Rule 101 for instance requires a whole pile of infrastructure to even understand it, a prime number requires you to understand what prime numbers are and chaos theory is something many people claim to understand (you get all kinds of talks about butterflies) but to really grok what 'sensitivity to initial conditions' really means you have to dive pretty deep.

Contrast that with being given a pile of tiles and finding that no matter what you do as long as you lay the tiles according to the (very simple) instructions you can't help but discover that try as you want you can't make a repeating pattern.

Anyway, I'm glad to see you don't find it overly surprising, I'm a bit naive when it comes to things like this and find endless enjoyment in such simplicity.
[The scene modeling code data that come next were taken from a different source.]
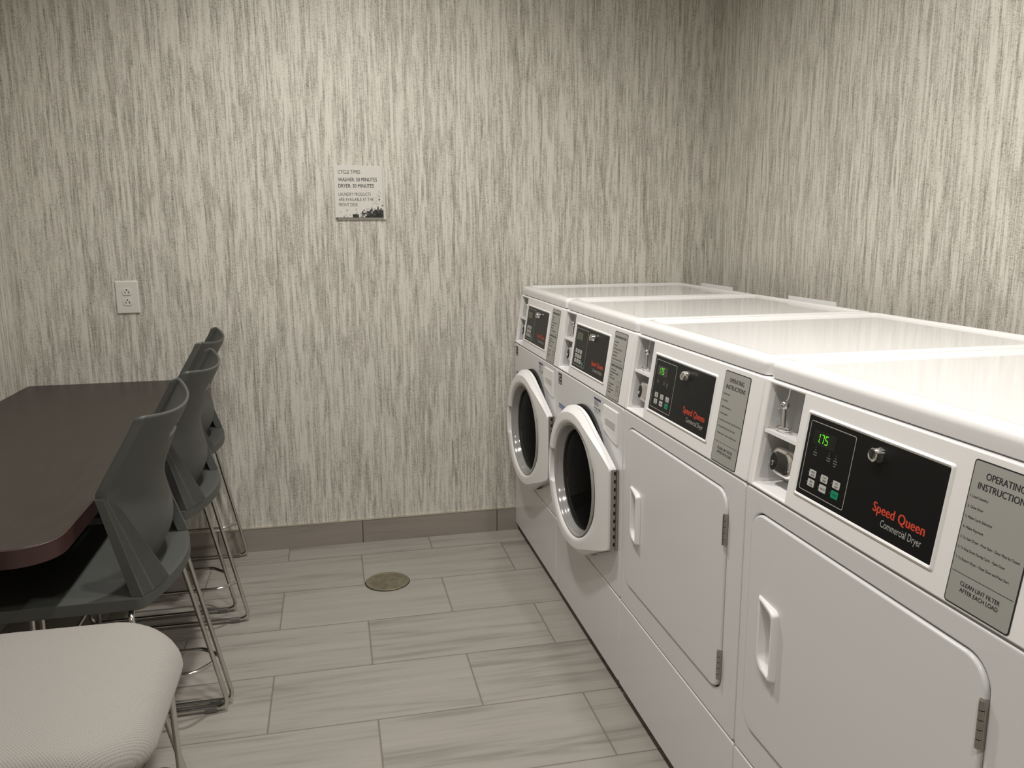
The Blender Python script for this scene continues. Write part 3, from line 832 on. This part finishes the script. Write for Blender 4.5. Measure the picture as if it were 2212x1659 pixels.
# ------------------------------------------------------------------ sign
sg = empty('wall_sign', (.376, 0, 1.494), 'small square white laundry cycle times sign mounted on the back wall', 'sign')
def SG(y): return lambda p: (p[0], y, p[1])
SW, SH = .192, .204
mb = MB(); slab(mb, lambda i: rr(-.086+i, .106-i, -.111+i, .093-i, .001, 2), .0, .006, .0006, lambda h: (lambda p: (p[0], -h, p[1]))); mb.build('sign_backer', M['signback'], sg)
mb = MB(); slab(mb, lambda i: rr(-.096+i, .096-i, -.102+i, .102-i, .001, 2), .0062, .0125, .0006, lambda h: (lambda p: (p[0], -h, p[1]))); fc = mb.build('sign_face', M['signwhite'], sg)
def su(u, v): return (-.096+u*SW, .102-v*SH)
tx = []
for s, u0, u1, v0, v1, b in (('CYCLE TIMES', .085, .545, .082, .155, .004), ('WASHER: 30 MINUTES', .083, .885, .228, .302, .012), ('DRYER: 30 MINUTES', .085, .815, .350, .424, .012),
        ('LAUNDRY PRODUCTS', .083, .748, .515, .580, .004), ('ARE AVAILABLE AT THE', .080, .800, .615, .682, .004), ('FRONT DESK', .080, .475, .716, .782, .004)):
    x, y = su(u0, v1); tx.append((s, x, y, (v1-v0)*SH, (u1-u0)*SW, 'l', b))
mb = MB(); V, F_ = text2d(tx); flat(mb, V, F_, SG, -.0129, -1); mb.build('sign_lettering', M['signink'], fc, 0, False)
rows = ["                            .  ", "                             . ", "                           .   ", "                            -  ", "                          .    ", "                            2  ", "                          . .  ",
        "                         .    .", "                        . ..   ", "                              3", "                       .   2   3"[:31], "             .      .. 2 . 1 2 1 2"[:31], "       -     .    2 . 10.1020120"[:31], "   .             1 .101-100110000"[:31], "             -  -101211201000110"[:31], "      .  . 0011 .33 1100110000000"[:31], "     - .   1010 -2 10001000000100"[:31]]
sz = SW/31
mb = MB(); nr = len(rows); mats_ = []
keymap = {'0': 0, '1': 1, '2': 2, '-': 3, '3': 2, '.': 4}
for r in range(nr+1):
    for c in range(32): mb.v.append((-.0958+c*sz*.998, -.01275, -.1018+(nr-r)*sz))
for r in range(nr):
    for c in range(31):
        mb.f.append((r*32+c, (r+1)*32+c, (r+1)*32+c+1, r*32+c+1)); mats_.append(keymap.get(rows[r].ljust(31)[c], 5))
pm = mb.build('mosaic_print', M['px0'], fc, 0, False)
for k in (1, 2, 3, 4): pm.data.materials.append(M['px%d' % k])
pm.data.materials.append(M['signwhite'])
for p, k in zip(pm.data.polygons, mats_): p.material_index = k

# ------------------------------------------------------------------ outlet
ot = empty('wall_outlet', (-.529, 0, 1.090), 'white duplex power outlet on the back wall above the table', 'outlet')
O3 = lambda h: (lambda p: (p[0], -h, p[1]))
mb = MB(); slab(mb, lambda i: rr(-.0425+i*1.2, .0425-i*1.2, -.064+i*1.2, .064-i*1.2, .002, 3), 0, .0062, .005, O3); mb.build('cover_plate', M['plate'], ot)
mb = MB(); slab(mb, lambda i: circ(0, 0, .0028-i, 12), .0062, .0072, .0004, O3); mb.build('screw', M['plate'], ot)
for zc_ in (.0205, -.0190):
    def ol(i):
        out = []
        for k in range(40):
            a = 2*pi*k/40; r = .0172-i; x, z = r*cos(a), r*sin(a)
            out.append((x, zc_+max(-.0130+i, min(.0145-i, z))))
        return out
    mb = MB(); slab(mb, ol, .0062, .0085, .0008, O3); rc = mb.build('receptacle', M['plate'], ot)
    mb = MB()
    rects(mb, [(-.0072, -.0050, zc_-.0055, zc_+.0030), (.0050, .0072, zc_-.0055, zc_+.0030), (.0072, .0105, zc_-.0022, zc_-.0002)], O3(.0087))
    mb.loft([[O3(.0087)(p) for p in circ(0, zc_+.0085, .0027, 14)]], False, True)
    mb.build('slots', M['hole'], rc, 0, False)

# ------------------------------------------------------------------ floor drain
dr = empty('floor_drain', (.409, -.442, 0), 'round brass-coloured grated drain cover set in the floor tiles', 'drain')
Z3 = lambda h: (lambda p: (p[0], p[1], h))
mb = MB(); mb.loft([[Z3(.0005)(p) for p in circ(.0005, 0, .0862, 48)], [Z3(.0012)(p) for p in circ(.0005, 0, .0855, 48)]], False, True); mb.build('drain_gap', M['hole'], dr)
mb = MB(); slab(mb, lambda i: circ(.001, 0, .0835-i, 48), .0012, .0035, .001, Z3); cv = mb.build('drain_cover', M['drain'], dr)
mb = MB()
mb.loft([[Z3(h)(p) for p in circ(.001, 0, r, 48)] for r, h in ((.083, .0035), (.082, .0046), (.074, .0046), (.073, .0035))]); mb.build('rim', M['drain'], cv)
mb = MB()
for i in range(-9, 10):
    for j in range(-9, 10):
        x, y = i*.0078+(.0039 if j % 2 else 0), j*.0078
        if x*x+y*y < .070**2 and x*x+y*y > .010**2:
            a = (.0028, .0016) if (i+j) % 2 else (.0016, .0028)
            mb.box(x-a[0], x+a[0], y-a[1], y+a[1], .0034, .0046)
gr = mb.build('grate_studs', M['drain'], cv, 0)
mb = MB(); slab(mb, lambda i: circ(.001, 0, .009-i, 20), .0035, .0050, .0008, Z3); mb.build('centre_boss', M['drain'], cv)

# ------------------------------------------------------------------ ceiling lights
def can(x, y, power, label):
    e = empty('ceiling_light', (x, y, CH), label, 'ceiling light', 'recessed ceiling lights')
    mb = MB(); mb.loft([[Z3(-h)(p) for p in circ(0, 0, r, 40)] for r, h in ((.092, .0005), (.092, .004), (.078, .006), (.070, .002), (.070, .0008))]); mb.build('trim_ring', M['plastic'], e)
    mb = MB(); mb.loft([[Z3(-.001)(p) for p in circ(0, 0, .069, 40)]], False, True); mb.build('lens', M['lens'], e, 0, False)
    ld = bpy.data.lights.new('lamp', 'AREA'); ld.shape = 'DISK'; ld.size = .13; ld.energy = power; ld.color = (1.0, .967, .928); ld.spread = radians(152)
    lo = bpy.data.objects.new('lamp', ld); COL.objects.link(lo); lo.parent = e; lo.location = (0, 0, -.008)
can(.30, -1.00, 27, 'recessed round ceiling light closest to the back wall')
can(.30, -2.30, 18.5, 'recessed round ceiling light over the middle of the aisle')
can(.30, -3.75, 18.5, 'recessed round ceiling light behind the camera')
can(1.30, -2.20, 17, 'recessed round ceiling light above the row of machines')
wd = bpy.data.worlds.new('room_ambient'); S.world = wd; wd.use_nodes = True
wd.node_tree.nodes['Background'].inputs[0].default_value = (.05, .05, .05, 1); wd.node_tree.nodes['Background'].inputs[1].default_value = 0.0

# ------------------------------------------------------------------ camera
yaw, pitch, roll, f = -.2166, -.1897, -.0065, 1757.56
cyw, syw = cos(yaw), sin(yaw)
fw = Vector((-syw*cos(pitch), cyw*cos(pitch), sin(pitch))); rt = Vector((cyw, syw, 0)); up = rt.cross(fw)
r2 = rt*cos(roll)+up*sin(roll); u2 = -rt*sin(roll)+up*cos(roll)
cd = bpy.data.cameras.new('camera'); cam = bpy.data.objects.new('camera', cd); COL.objects.link(cam)
cam.matrix_world = Matrix(((r2.x, u2.x, -fw.x, .2504), (r2.y, u2.y, -fw.y, -3.4358), (r2.z, u2.z, -fw.z, 1.3469), (0, 0, 0, 1)))
cd.sensor_width = 36; cd.sensor_fit = 'HORIZONTAL'; cd.lens = f/2212*36; cd.clip_start = .02
S.camera = cam
S.view_settings.view_transform = 'Standard'; S.view_settings.look = 'None'; S.view_settings.gamma = 1; S.view_settings.use_curve_mapping = False
S.view_settings.exposure = -0.5
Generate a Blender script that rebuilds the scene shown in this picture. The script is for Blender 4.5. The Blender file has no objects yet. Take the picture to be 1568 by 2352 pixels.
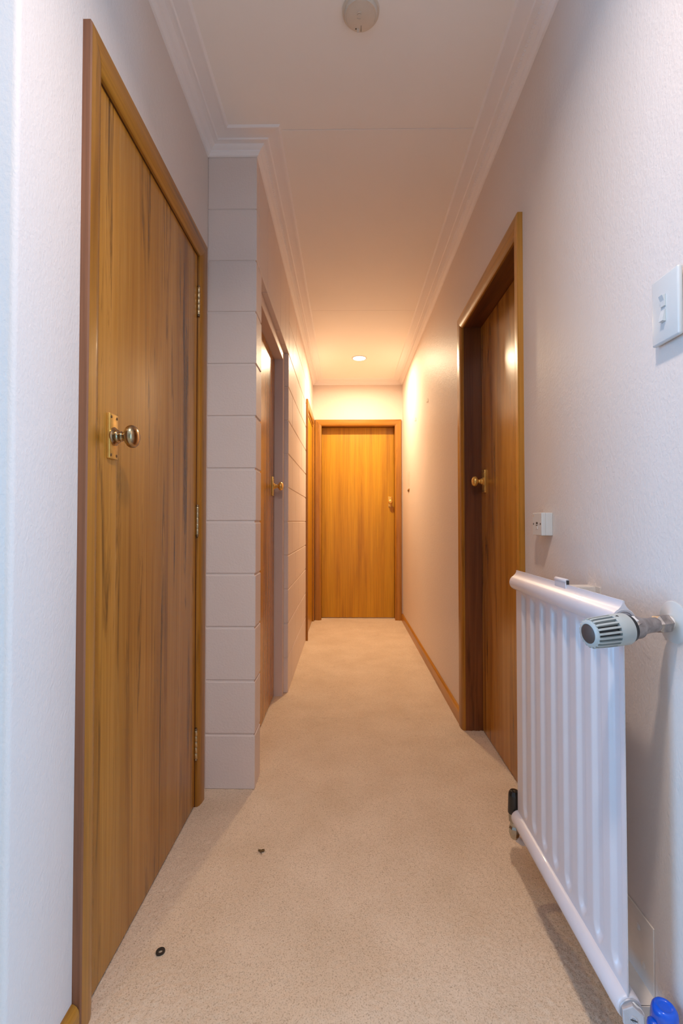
import bpy, bmesh, math, random
import numpy as np
from mathutils import Vector, Matrix

random.seed(7)
scene = bpy.context.scene
COL = scene.collection

# ------------------------------------------------------------------ camera
F_PX, W_PX, H_PX = 1070.0, 1568.0, 2352.0
yaw = math.atan(12.0 / F_PX)
pitch = math.atan(22.0 / F_PX)
fw = Vector((-math.sin(yaw) * math.cos(pitch), math.cos(yaw) * math.cos(pitch), math.sin(pitch)))
rt = Vector((math.cos(yaw), math.sin(yaw), 0.0))
up = rt.cross(fw)
cam_d = bpy.data.cameras.new('camera')
cam_d.sensor_fit = 'VERTICAL'
cam_d.sensor_height = 36.0
cam_d.lens = F_PX / H_PX * 36.0
cam_d.clip_start = 0.02
cam = bpy.data.objects.new('camera', cam_d)
COL.objects.link(cam)
cam.matrix_world = Matrix(((rt.x, up.x, -fw.x, 0.0), (rt.y, up.y, -fw.y, 0.0), (rt.z, up.z, -fw.z, 1.0), (0, 0, 0, 1)))
scene.camera = cam

# ------------------------------------------------------------------ world, lights, exposure
wd = bpy.data.worlds.new('world'); scene.world = wd; wd.use_nodes = True
wd.node_tree.nodes['Background'].inputs[0].default_value = (0.50, 0.70, 1.0, 1)
wd.node_tree.nodes['Background'].inputs[1].default_value = 1.2

def area(name, loc, rot, power, col, sx, sy=None, shape='RECTANGLE', spread=180):
    d = bpy.data.lights.new(name, 'AREA'); d.energy = power; d.color = col; d.shape = shape
    d.size = sx
    if sy: d.size_y = sy
    d.spread = math.radians(spread)
    o = bpy.data.objects.new(name, d); COL.objects.link(o); o.location = loc; o.rotation_euler = rot
    return o
# daylight through the two windows of the cross passage behind the camera
area('daylight_right', (2.10, -0.30, 1.05), (0, math.radians(90), 0), 41, (0.21, 0.55, 1.0), 1.8, 0.70)
area('daylight_left', (-1.82, 0.32, 1.05), (0, math.radians(-90), 0), 28, (0.22, 0.55, 1.0), 1.8, 0.55)
FAR_POWER, FAR_COL = 23.5, (1.0, 0.775, 0.49)
NEAR_POWER, NEAR_COL = 11.4, (1.0, 0.82, 0.71)

scene.view_settings.view_transform = 'Standard'
scene.view_settings.look = 'None'
scene.view_settings.gamma = 1.0
scene.view_settings.use_curve_mapping = False
scene.view_settings.exposure = 0.28
scene.cycles.use_denoising = True
scene.cycles.max_bounces = 12
scene.cycles.diffuse_bounces = 8
scene.cycles.sample_clamp_indirect = 6.0

# ------------------------------------------------------------------ key dimensions (metres)
LN = -0.533      # left wall, near section (plaster)
LF = -0.345      # left wall, far section (block)
RW = 0.570       # right wall
YP = 1.760       # front of the block pier
YE = 4.760       # end wall
ZC = 2.440       # ceiling
Y0 = 0.734       # near end of the left wall
YB = -2.20       # wall behind the camera

# ------------------------------------------------------------------ materials
def new_mat(name):
    m = bpy.data.materials.new(name); m.use_nodes = True
    nt = m.node_tree
    return m, nt, nt.nodes['Principled BSDF']
def N(nt, t, **kw):
    n = nt.nodes.new(t)
    for k, v in kw.items(): setattr(n, k, v)
    return n
def ramp(nt, fac, stops):
    r = N(nt, 'ShaderNodeValToRGB')
    el = r.color_ramp.elements
    while len(el) < len(stops): el.new(0.5)
    for e, (p, c) in zip(el, stops):
        e.position = p; e.color = (c[0], c[1], c[2], 1)
    nt.links.new(fac, r.inputs[0])
    return r.outputs[0]
def noise(nt, vec, scale, detail=3, rough=0.5, dist=0.0):
    n = N(nt, 'ShaderNodeTexNoise'); n.inputs['Scale'].default_value = scale
    n.inputs['Detail'].default_value = detail; n.inputs['Roughness'].default_value = rough
    n.inputs['Distortion'].default_value = dist
    nt.links.new(vec, n.inputs['Vector'])
    return n.outputs['Fac']
def mapped(nt, scale, rand=False):
    tc = N(nt, 'ShaderNodeNewGeometry')
    mp = N(nt, 'ShaderNodeMapping'); mp.inputs['Scale'].default_value = scale
    nt.links.new(tc.outputs['Position'], mp.inputs['Vector'])
    if rand:
        oi = N(nt, 'ShaderNodeObjectInfo')
        mu = N(nt, 'ShaderNodeMath', operation='MULTIPLY'); mu.inputs[1].default_value = 37.0
        nt.links.new(oi.outputs['Random'], mu.inputs[0])
        cb = N(nt, 'ShaderNodeCombineXYZ')
        for k in range(3): nt.links.new(mu.outputs[0], cb.inputs[k])
        nt.links.new(cb.outputs[0], mp.inputs['Location'])
    return mp.outputs[0]
def bump(nt, bsdf, h, strength, dist, prev=None):
    b = N(nt, 'ShaderNodeBump'); b.inputs['Strength'].default_value = strength; b.inputs['Distance'].default_value = dist
    nt.links.new(h, b.inputs['Height'])
    if prev: nt.links.new(prev, b.inputs['Normal'])
    nt.links.new(b.outputs[0], bsdf.inputs['Normal'])
    return b.outputs[0]
def mixc(nt, a, b, fac, mode='MIX'):
    m = N(nt, 'ShaderNodeMix', data_type='RGBA', blend_type=mode)
    if isinstance(fac, (int, float)): m.inputs[0].default_value = fac
    else: nt.links.new(fac, m.inputs[0])
    for i, v in ((6, a), (7, b)):
        if isinstance(v, tuple): m.inputs[i].default_value = (*v, 1)
        else: nt.links.new(v, m.inputs[i])
    return m.outputs[2]

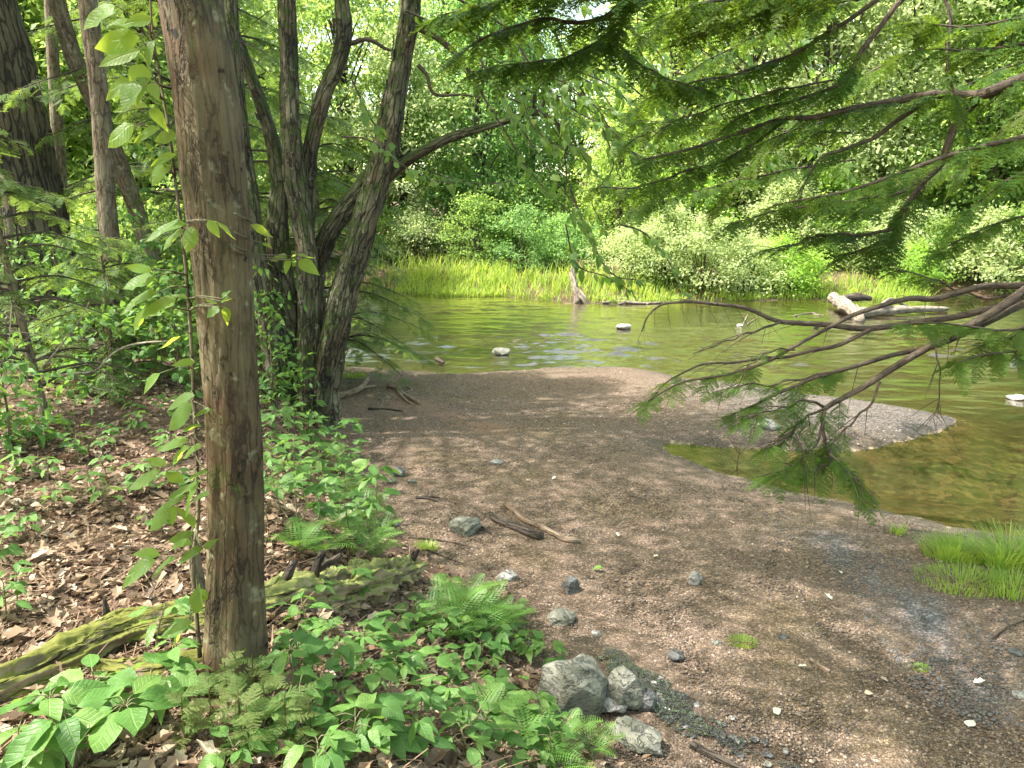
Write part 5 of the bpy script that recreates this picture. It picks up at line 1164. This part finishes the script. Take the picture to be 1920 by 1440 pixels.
b = B(); q0 = onz(1580, 560, .3); q1 = onz(1634, 560, .3); tube(b, [q0, (q0 + q1) / 2 + [0, 0, .05], q1], [.10, .12, .06], 12, 40, .15, 5, 12)
single(b, 'dark_log', M['stickdark'], 'short dark log on the far gravel above the bleached log', 'log', q0)
stick([[(1490, 592), (1510, 588), (1532, 586)], [(1525, 588), (1545, 592)]], [(3, 2), (2, 2)], 'drift', 'thin pale twig afloat before the bleached log', zfix=.01)
stick([[(1392, 612), (1398, 598), (1402, 590)], [(1400, 608), (1420, 595)]], [(2, 2), (2, 1)], 'drift', 'thin pale twigs rising from the water by the smallest white stone', zfix=.02)
b = B(); p = hit(1380, 885); tube(b, [p, p + [.02, 0, .2], p + [.03, 0, .33]], [.006, .004, .002], 6, 12); tube(b, [p + [.02, 0, .2], p + [-.12, .05, .42]], [.004, .0015], 5, 8); tube(b, [p + [.02, 0, .2], p + [.1, 0, .28], p + [.12, 0, .42]], [.004, .003, .0015], 5, 8); tube(b, [p + [.01, 0, .1], p + [-.12, 0, .2]], [.003, .0015], 5, 8)
single(b, 'bare_seedling', M['twig'], 'bare forked twig growing at the edge of the shallow inlet', 'seedling', p)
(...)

But isn't there about as much infrastructure in 2-dimensional geometry? There are 5 Euclidean axioms and you probably need some topological axioms too for the notion of neighborhoods and space-filling tilings. As for prime numbers you need 9 axioms. Rule 110 probably requires the least amount of infrastructure of these three examples.

We just happen to live in a space in which we obtain intuition about 2D geometry from very early on.


You need formal axioms to do precise and rigorous mathematics, but you don't need any axioms to see and manipulate geometric patterns in our heads. We seem to naturally posses this ability (probably because our brains use a lot of pattern-matching).

We already have the geometry manipulation program installed in our head, and maybe this program is even based on Euclid's (or Hilbert's) axioms. But our brains just run this program, they can use this abstraction without having been thought geometric axioms beforehand.


No. Geometric intuition is widely believed to be only a very rudimentary native skill. There appear to be structures in our brain that allow us to think spatially [1], but infants are generally unable to perform even very simple geometric reasoning. Our environments are full of geometric theorems however, that our brains become acustomed to within the first few years of our lifes.